Sadly, I have even less to say about OTP given my limited knowledge of it. I would really like to have another course that would focus more on it.
As an experienced programmer learning about the Erlang and Elixir ecosystem, I found Elixir in Action (https://www.manning.com/books/elixir-in-action) an excellent next step after working through the Elixir guides and writing some small applications. The examples are written in Elixir rather than Erlang, but really it is about how to structure OTP applications.[1] https://www.manning.com/books/elixir-in-action-second-editio...

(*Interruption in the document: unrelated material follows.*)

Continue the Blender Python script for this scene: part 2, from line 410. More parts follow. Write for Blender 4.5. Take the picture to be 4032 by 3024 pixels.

Learning about OTP took several tries for me. It didn't click until I had a few real world trials under my belt, because I couldn't see the use case for things.
I recently did a project where I had to build a distributed "choke point" across a cluster and funnel requests to it based on an ID. A project like that took what I thought I knew about otp design and raised it even more.
Pattern matching was somewhat hard but you can of course program by not using them, then during code reviews, you start getting advice like "split into a separate function clause". So bit by bit I started to get patter of using patterns and guards.
A thing that helped there was watching Garrett Smith's "Beautiful Erlang" video:
https://www.youtube.com/watch?v=IdJwECjylB4
On concurrency I had already did enough programming with threads before that and didn't have much difficulty understanding processes, pids and messages. Well except for being happy to get isolated heaps, smaller size threads (a few KBs) and supervision trees.
Indeed if i use my xp from other languages, my brain screams that it's ineficient and will kill perfs. Old habits die hard.